PET decisions should be based on evidence, not vibes.

Use this section when a PET choice sounds plausible but you need to know whether it survives real workload constraints.

Benchmark Dimensions

Dimension Question
Privacy Does the benchmark test the claim the system actually makes?
Utility Does the PET preserve the downstream decision, not just a generic score?
Cost What are compute, latency, bandwidth, storage, integration, and review costs?
Robustness What happens under drift, poisoning, repeated queries, dropouts, or small cohorts?
Operations Can a normal team deploy, monitor, debug, and explain the system?
Evidence quality Is the result measured, deployment-backed, literature-backed, or expert judgment?

Benchmark Source Quality

Benchmark claims need both an evidence level and a source-quality label. A measured value from a vendor blog is not the same thing as a reproducible benchmark package, and an illustrative scorecard value is not a measurement.

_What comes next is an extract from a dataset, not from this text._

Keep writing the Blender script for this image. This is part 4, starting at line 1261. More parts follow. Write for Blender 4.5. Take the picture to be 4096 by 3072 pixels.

Source quality Meaning Decision use
Reproducible benchmark package Workload, code, data or data generator, environment, and run date are available Strongest benchmark evidence if the workload matches
Peer-reviewed measurement Paper reports workload, method, parameters, and limits Useful with scope checks; reproduce before procurement
Operator measurement Deploying team or vendor reports measured results Useful lead; validate independently for high-stakes decisions
Independent replication Non-operator repeats or challenges a claimed result Strong evidence for or against generalization
Expert estimate Maintainer or practitioner estimate without a run artifact Planning only; replace before commitment
Unsourced / illustrative Teaching value created for a scorecard example Never cite as performance evidence

(Evidence: Expert judgment. Source quality: Project standard. Reviewed 2026-06-17 — this taxonomy is a reporting discipline, not a measurement result.)

Benchmark Card

Every benchmark should report:

  • workload and intended decision;
  • data shape and privacy unit;
  • threat model and allowed output;
  • PET stack and parameters;
  • hardware, software versions, and deployment assumptions;
  • baselines and rejected alternatives;
  • privacy, utility, cost, latency, and robustness results;
  • evidence level and source-quality label for each high-impact result;
  • failure cases and what the benchmark does not measure.

Scorecards

Start with Scorecards for reusable benchmark templates covering:

  • private RAG;
  • private inference;
  • cross-silo FL;
  • synthetic data release;
  • federated analytics and MPC analytics.

Anti-Patterns

  • Reporting only accuracy when privacy loss is the core claim.
  • Reporting only cryptographic runtime when integration dominates cost.
  • Hiding failed parameter settings.
  • Benchmarking on clean centralized data when deployment data is distributed and messy.
  • Comparing PETs without naming the protected asset and adversary.